East Antrim men to stand trial for murder of Carrick loyalist

George Gilmore
George Gilmore

Two men are to stand trial charged with the murder of high-profile loyalist George Gilmore, a judge ordered today.

Samuel David McMaw, 29, and Brian McLean, 35, are jointly accused of carrying out the killing in Carrickfergus, Co Antrim.

Gilmore, 44, died after being hit by bullets fired at his car on the Woodburn housing estate in broad daylight in March this year.

He had been lured into a trap by alleged murderers who goaded him into a chase, detectives claim.

The attack formed part of a year-long feud between Gilmore’s grouping and the UDA’s South East Antrim unit which has cost more than £5m to police, according to prosecution.
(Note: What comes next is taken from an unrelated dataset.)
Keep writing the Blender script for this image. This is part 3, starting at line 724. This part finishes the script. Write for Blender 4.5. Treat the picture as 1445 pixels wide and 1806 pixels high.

McMaw, the alleged gunman from Starbog Road in Kilwaughter, Co Antrim, and his associate McLean, of The Birches in Carrickfergus, appeared together at Belfast Magistrates’ Court for a preliminary enquiry hearing.

Both men face further counts of attempting to murder two of Gilmore’s friends and possessing a firearm and ammunition with intent to endanger life. They deny all the offences.

Gilmore came under attack as he returned from attending court in support of friends accused of trying to kill a pub doorman at a bar in the town two days previously.

His son, George Junior, was travelling in convoy in a second vehicle.

Two men, allegedly identified by witnesses as McMaw and McLean, were spotted standing in the area.

Prosecutors claim they began shouting and making hand and arm gestures in a bid to provoke the Gilmores into a pursuit.

McMaw was then allegedly seen to crouch down in an alleyway, attempt to pull a balaclava over his face and brandish a gun.

As Gilmore tried to speed off, up to eight shots were fired from a 9mm pistol.

One bullet went through the windscreen, striking the loyalist in the back of the head.

During the hearing to establish if they have a case to answer, both defendants declined to give evidence or call witnesses at this stage.

District Judge Broderick granted a prosecution application to have them returned for Crown Court trial on a date to be fixed.

McMaw and McLean are expected to remain in custody until their arraignment.